Wednesday, 9 April 2008

Moore on trade deal

Mike Moore, former Prime Minister of New Zealand and former Director-General of the WTO has an opinion piece in the New Zealand Herald under the title Global alliances training the tiger. He writes
China has only become integrated into the global economy over the past 20 years. The results for China have been stunning - hundreds of millions of people have been lifted out of extreme poverty.

This is lifting living standards worldwide, has kept global inflation down, and stretched families' purchasing power. And in part, this is why the last 10 years has seen the most sustained economic growth in history.

There are some who oppose New Zealand's trade deal with China, and want a boycott of the Olympics. It's precisely because China depends on the global trading system that world opinion on human rights now matters to the Chinese.

Thirty million people perished during the cultural revolution and Mao's great leap backwards. World opinion didn't matter to the Chinese then. Now it does, and that's a good thing.

China is going through the same process as Japan, Singapore, and places like Taiwan. As living standards rise, a middle class emerges that seeks out better social outcomes. Wages in the Pearl River delta in China rose 13 per cent last year.

Seven thousand factories will close this year because wages have moved up and these jobs will head inland, or to Vietnam, even Africa. This is the virtue of free markets and globalisation.
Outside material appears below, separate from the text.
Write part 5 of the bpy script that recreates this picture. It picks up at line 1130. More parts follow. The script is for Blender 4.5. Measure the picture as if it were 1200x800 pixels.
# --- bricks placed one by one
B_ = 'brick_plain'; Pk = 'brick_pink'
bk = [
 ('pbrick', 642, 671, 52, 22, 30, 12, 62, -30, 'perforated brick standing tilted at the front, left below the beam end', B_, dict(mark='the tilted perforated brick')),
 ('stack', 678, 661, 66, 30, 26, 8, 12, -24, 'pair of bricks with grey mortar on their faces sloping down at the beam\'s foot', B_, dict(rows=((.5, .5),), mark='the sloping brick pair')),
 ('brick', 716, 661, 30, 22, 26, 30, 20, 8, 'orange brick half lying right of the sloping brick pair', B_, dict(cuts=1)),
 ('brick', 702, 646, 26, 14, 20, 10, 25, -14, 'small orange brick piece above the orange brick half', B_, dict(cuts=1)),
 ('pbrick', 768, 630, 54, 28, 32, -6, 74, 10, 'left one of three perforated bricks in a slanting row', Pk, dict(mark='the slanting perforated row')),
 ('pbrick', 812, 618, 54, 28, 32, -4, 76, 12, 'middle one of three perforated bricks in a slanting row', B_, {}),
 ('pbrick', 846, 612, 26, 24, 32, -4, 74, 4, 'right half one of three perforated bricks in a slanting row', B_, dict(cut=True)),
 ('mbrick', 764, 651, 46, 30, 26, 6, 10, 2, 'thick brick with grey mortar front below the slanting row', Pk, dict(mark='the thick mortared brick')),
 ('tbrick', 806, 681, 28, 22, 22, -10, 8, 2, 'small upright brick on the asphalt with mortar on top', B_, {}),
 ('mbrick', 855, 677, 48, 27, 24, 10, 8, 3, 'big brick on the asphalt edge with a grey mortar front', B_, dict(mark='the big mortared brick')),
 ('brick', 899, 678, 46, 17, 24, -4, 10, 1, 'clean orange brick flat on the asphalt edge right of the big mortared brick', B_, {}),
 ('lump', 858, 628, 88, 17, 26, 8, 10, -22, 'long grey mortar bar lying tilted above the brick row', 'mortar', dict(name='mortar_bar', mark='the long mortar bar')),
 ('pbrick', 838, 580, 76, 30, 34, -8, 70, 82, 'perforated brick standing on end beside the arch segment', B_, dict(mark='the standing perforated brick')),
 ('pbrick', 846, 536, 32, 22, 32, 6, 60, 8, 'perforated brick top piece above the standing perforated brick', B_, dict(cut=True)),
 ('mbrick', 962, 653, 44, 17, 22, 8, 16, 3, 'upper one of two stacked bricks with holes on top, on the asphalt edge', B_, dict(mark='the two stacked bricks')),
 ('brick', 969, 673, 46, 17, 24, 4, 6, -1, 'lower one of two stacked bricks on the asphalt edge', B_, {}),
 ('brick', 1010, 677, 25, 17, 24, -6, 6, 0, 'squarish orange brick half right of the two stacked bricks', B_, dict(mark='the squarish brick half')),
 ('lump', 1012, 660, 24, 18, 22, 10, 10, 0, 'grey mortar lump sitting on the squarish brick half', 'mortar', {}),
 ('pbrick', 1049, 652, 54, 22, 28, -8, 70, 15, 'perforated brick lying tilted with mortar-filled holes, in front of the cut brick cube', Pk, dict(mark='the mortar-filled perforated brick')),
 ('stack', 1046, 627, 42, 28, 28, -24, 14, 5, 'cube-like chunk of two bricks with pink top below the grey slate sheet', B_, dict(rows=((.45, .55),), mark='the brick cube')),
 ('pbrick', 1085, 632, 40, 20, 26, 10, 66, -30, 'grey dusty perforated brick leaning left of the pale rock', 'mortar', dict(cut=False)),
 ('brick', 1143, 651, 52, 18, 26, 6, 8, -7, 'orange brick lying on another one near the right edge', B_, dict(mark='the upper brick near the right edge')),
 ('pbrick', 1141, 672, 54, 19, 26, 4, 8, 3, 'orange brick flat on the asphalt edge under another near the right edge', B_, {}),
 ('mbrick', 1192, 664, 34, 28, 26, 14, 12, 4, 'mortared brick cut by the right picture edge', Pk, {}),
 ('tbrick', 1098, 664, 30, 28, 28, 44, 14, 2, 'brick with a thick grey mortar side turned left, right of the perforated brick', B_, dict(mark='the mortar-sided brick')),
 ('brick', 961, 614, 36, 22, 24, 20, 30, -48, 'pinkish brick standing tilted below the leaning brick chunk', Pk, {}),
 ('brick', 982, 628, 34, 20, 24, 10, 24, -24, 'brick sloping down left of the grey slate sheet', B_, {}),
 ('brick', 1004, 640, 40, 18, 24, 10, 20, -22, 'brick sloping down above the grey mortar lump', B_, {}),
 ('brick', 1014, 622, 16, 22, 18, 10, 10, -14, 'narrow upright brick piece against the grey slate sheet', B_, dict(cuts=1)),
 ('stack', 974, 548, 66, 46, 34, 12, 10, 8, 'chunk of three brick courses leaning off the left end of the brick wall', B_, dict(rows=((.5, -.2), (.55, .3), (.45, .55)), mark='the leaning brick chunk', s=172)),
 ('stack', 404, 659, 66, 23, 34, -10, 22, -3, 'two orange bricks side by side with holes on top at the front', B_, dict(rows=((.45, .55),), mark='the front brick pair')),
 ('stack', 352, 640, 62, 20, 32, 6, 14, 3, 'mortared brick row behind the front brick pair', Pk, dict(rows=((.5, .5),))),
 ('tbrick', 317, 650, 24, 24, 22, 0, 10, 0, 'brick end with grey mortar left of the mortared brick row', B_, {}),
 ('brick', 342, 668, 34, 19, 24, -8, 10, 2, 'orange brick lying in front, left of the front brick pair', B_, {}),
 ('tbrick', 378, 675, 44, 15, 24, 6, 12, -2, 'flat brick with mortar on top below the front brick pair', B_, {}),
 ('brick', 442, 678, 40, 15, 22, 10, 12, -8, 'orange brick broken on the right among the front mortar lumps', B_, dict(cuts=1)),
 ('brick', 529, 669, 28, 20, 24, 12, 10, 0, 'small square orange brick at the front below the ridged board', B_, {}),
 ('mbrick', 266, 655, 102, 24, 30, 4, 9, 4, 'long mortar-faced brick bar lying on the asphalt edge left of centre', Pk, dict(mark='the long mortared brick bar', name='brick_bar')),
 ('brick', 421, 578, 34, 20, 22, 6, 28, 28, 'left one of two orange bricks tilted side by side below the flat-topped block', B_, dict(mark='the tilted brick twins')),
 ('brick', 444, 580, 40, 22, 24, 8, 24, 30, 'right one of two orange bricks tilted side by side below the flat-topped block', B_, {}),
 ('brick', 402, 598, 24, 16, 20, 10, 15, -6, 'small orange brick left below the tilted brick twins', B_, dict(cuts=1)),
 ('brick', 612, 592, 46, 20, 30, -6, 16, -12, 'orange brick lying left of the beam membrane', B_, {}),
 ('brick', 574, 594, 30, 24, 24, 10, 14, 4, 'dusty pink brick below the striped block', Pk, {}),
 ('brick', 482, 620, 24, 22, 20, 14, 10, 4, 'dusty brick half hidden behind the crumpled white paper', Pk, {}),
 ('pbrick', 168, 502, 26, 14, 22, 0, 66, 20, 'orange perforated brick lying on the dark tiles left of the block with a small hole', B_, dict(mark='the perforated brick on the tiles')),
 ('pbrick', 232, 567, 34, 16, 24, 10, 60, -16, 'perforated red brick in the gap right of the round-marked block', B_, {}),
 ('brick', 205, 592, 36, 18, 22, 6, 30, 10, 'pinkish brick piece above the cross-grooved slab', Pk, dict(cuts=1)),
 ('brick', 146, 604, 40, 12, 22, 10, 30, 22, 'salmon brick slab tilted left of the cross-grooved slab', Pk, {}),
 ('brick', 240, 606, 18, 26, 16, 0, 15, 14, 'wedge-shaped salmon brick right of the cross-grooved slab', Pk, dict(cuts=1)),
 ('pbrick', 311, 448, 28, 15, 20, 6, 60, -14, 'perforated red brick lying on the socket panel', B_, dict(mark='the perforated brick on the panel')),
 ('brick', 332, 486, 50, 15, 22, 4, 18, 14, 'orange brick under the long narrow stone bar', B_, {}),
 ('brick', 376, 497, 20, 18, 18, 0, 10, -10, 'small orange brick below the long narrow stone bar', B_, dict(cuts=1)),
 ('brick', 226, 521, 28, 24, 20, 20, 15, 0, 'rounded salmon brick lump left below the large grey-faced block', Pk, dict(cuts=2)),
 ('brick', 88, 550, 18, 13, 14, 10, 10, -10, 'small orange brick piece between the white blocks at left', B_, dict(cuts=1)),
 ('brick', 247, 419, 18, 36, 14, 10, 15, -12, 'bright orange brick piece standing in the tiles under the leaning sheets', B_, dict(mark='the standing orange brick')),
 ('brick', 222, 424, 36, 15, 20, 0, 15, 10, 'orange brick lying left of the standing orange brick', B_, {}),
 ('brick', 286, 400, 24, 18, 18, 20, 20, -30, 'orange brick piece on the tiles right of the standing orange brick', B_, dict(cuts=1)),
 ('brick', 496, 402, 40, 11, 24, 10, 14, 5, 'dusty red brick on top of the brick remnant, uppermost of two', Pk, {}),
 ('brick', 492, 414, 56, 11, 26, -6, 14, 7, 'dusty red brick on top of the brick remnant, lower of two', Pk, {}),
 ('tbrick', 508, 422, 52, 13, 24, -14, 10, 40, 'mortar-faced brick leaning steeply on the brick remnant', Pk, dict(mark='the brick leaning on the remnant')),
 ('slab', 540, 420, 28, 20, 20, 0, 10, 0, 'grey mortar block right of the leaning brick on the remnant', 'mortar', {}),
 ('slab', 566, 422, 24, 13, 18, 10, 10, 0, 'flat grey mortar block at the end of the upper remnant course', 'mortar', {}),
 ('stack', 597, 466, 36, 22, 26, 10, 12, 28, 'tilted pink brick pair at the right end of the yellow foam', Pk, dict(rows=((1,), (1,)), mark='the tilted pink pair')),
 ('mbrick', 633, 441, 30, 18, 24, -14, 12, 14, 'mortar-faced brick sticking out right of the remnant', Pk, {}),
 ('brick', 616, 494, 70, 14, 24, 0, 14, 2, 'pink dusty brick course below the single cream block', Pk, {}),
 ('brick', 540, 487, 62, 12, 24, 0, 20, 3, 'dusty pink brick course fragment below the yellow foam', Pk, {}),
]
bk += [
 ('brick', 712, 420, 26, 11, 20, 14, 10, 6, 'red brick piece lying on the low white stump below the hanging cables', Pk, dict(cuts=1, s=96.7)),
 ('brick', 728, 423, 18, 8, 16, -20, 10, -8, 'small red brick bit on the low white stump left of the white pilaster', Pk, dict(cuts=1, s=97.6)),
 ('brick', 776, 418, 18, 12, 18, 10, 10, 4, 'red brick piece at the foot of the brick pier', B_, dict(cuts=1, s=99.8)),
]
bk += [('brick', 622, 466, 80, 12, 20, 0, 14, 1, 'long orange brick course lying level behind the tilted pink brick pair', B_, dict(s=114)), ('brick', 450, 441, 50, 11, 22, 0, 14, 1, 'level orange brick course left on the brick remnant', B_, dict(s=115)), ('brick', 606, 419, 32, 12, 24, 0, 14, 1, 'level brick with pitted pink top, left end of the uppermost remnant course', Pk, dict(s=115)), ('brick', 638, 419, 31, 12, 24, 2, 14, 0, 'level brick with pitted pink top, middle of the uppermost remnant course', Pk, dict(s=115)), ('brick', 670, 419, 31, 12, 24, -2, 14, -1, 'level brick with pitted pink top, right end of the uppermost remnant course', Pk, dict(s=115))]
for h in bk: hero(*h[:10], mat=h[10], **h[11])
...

For the first time the Chinese Government is answerable to its own laws - you can now sue the Government.
Progress has been made in China on many fronts, economic, social and political. Clearly there is much more to be done, as the situation in Tibet shows, but the way to influence China is to engage with it, to integrate it into the world economy so that world opinion, on issues like human rights, can not be ignored. The more China integrates into the world economy the more it depends on the rest of the world and so the less it can afford to ignore outside views.